[start of Data shown]

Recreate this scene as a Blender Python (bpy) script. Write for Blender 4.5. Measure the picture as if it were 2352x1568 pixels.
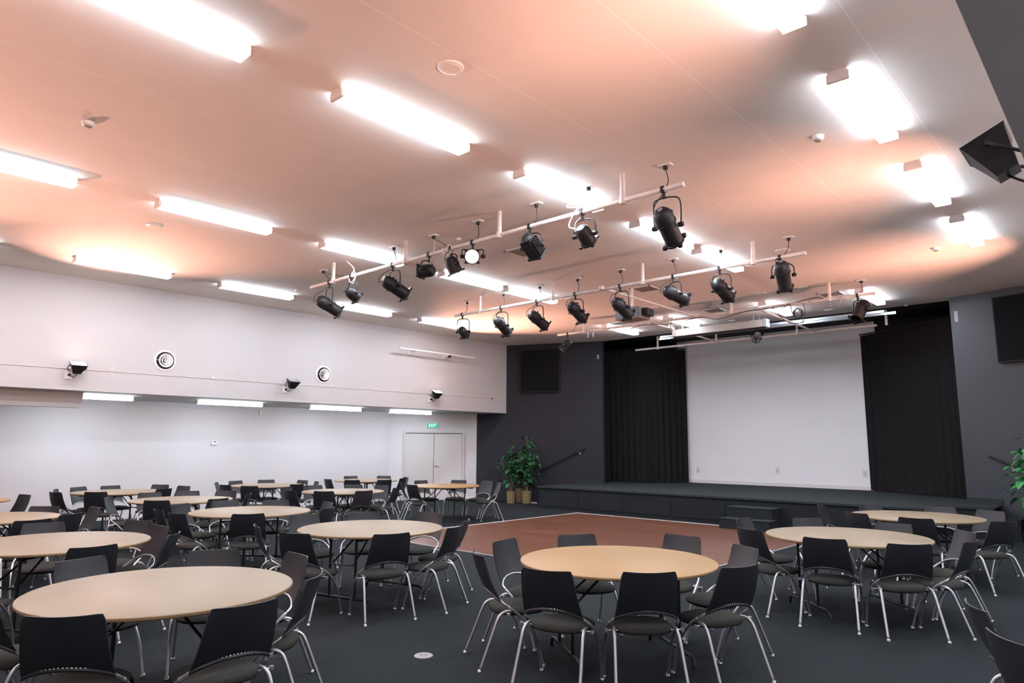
import bpy, bmesh, math, random
from mathutils import Vector, Matrix, Euler
PI = math.pi
D = bpy.data
SC = bpy.context.scene
for o in list(D.objects): D.objects.remove(o)
COL = SC.collection
random.seed(7)

# ------------------------------------------------------------------ camera
cam_data = D.cameras.new('camera'); cam = D.objects.new('camera', cam_data); COL.objects.link(cam)
RT = Vector((0.6766245725985902, -0.7363113263893061, 0.004981805555822061))
UP = Vector((-0.11286435641640585, -0.0970248273361364, 0.9888618811194532))
FW = Vector((0.727626844479013, 0.6696505159493373, 0.14875268630280447))
mw = Matrix.Identity(4)
for i in range(3):
    mw[i][0] = RT[i]; mw[i][1] = UP[i]; mw[i][2] = -FW[i]
mw[2][3] = 1.64
cam.matrix_world = mw
cam_data.sensor_width = 36.0
cam_data.lens = 36.0 * 1571.13 / 2352.0
cam_data.clip_start = 0.05
SC.camera = cam
# ------------------------------------------------------------------ world and exposure
w = D.worlds.new('world'); SC.world = w; w.use_nodes = True
bg = w.node_tree.nodes['Background']; bg.inputs[0].default_value = (0.5, 0.52, 0.6, 1); bg.inputs[1].default_value = 0.05
SC.view_settings.view_transform = 'Standard'; SC.view_settings.look = 'None'
SC.view_settings.exposure = 0.6; SC.view_settings.gamma = 1.0; SC.view_settings.use_curve_mapping = False
TUBE = 44.0            # radiance of the fluorescent diffusers, lower face
TUBE_SIDE = 15.0        # their translucent sides
FLOOD = 84.0           # watts of each warm wall flood

# ------------------------------------------------------------------ materials
def mat(name, rgb, rough=0.6, metal=0.0, spec=0.5, noise=0.0, nscale=20.0, bump=0.0, bscale=200.0, emit=None, estr=0.0, stretch=None, rgb2=None):
    m = D.materials.new(name); m.use_nodes = True
    nt = m.node_tree; b = nt.nodes['Principled BSDF']
    b.inputs['Base Color'].default_value = (*rgb, 1); b.inputs['Roughness'].default_value = rough
    b.inputs['Metallic'].default_value = metal; b.inputs['Specular IOR Level'].default_value = spec
    tc = nt.nodes.new('ShaderNodeTexCoord')
    def coord(sc):
        mp = nt.nodes.new('ShaderNodeMapping'); nt.links.new(tc.outputs['Object'], mp.inputs[0])
        if sc: mp.inputs['Scale'].default_value = sc
        return mp.outputs[0]
    if noise > 0 or rgb2:
        n = nt.nodes.new('ShaderNodeTexNoise'); n.inputs['Scale'].default_value = nscale; n.inputs['Detail'].default_value = 5
        nt.links.new(coord(stretch), n.inputs['Vector'])
        r = nt.nodes.new('ShaderNodeMapRange'); r.inputs[1].default_value = .3; r.inputs[2].default_value = .7
        nt.links.new(n.outputs[0], r.inputs[0])
        mx = nt.nodes.new('ShaderNodeMix'); mx.data_type = 'RGBA'
        a = rgb2 if rgb2 else tuple(c * (1 - noise) for c in rgb)
        bb = rgb if rgb2 else tuple(min(1, c * (1 + noise)) for c in rgb)
        mx.inputs[6].default_value = (*a, 1); mx.inputs[7].default_value = (*bb, 1)
        nt.links.new(r.outputs[0], mx.inputs[0]); nt.links.new(mx.outputs[2], b.inputs['Base Color'])
    if bump > 0:
        n = nt.nodes.new('ShaderNodeTexNoise'); n.inputs['Scale'].default_value = bscale; n.inputs['Detail'].default_value = 3
        nt.links.new(coord(None), n.inputs['Vector'])
        bp = nt.nodes.new('ShaderNodeBump'); bp.inputs['Strength'].default_value = bump; bp.inputs['Distance'].default_value = .005
        nt.links.new(n.outputs[0], bp.inputs['Height']); nt.links.new(bp.outputs[0], b.inputs['Normal'])
    if emit:
        b.inputs['Emission Color'].default_value = (*emit, 1); b.inputs['Emission Strength'].default_value = estr
    return m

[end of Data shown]

▶ [Instructions for the task]: Pick out each line in the material containing "scene".

▶ [Final result]:
Recreate this scene as a Blender Python (bpy) script. Write for Blender 4.5. Measure the picture as if it were 2352x1568 pixels.
SC = bpy.context.scene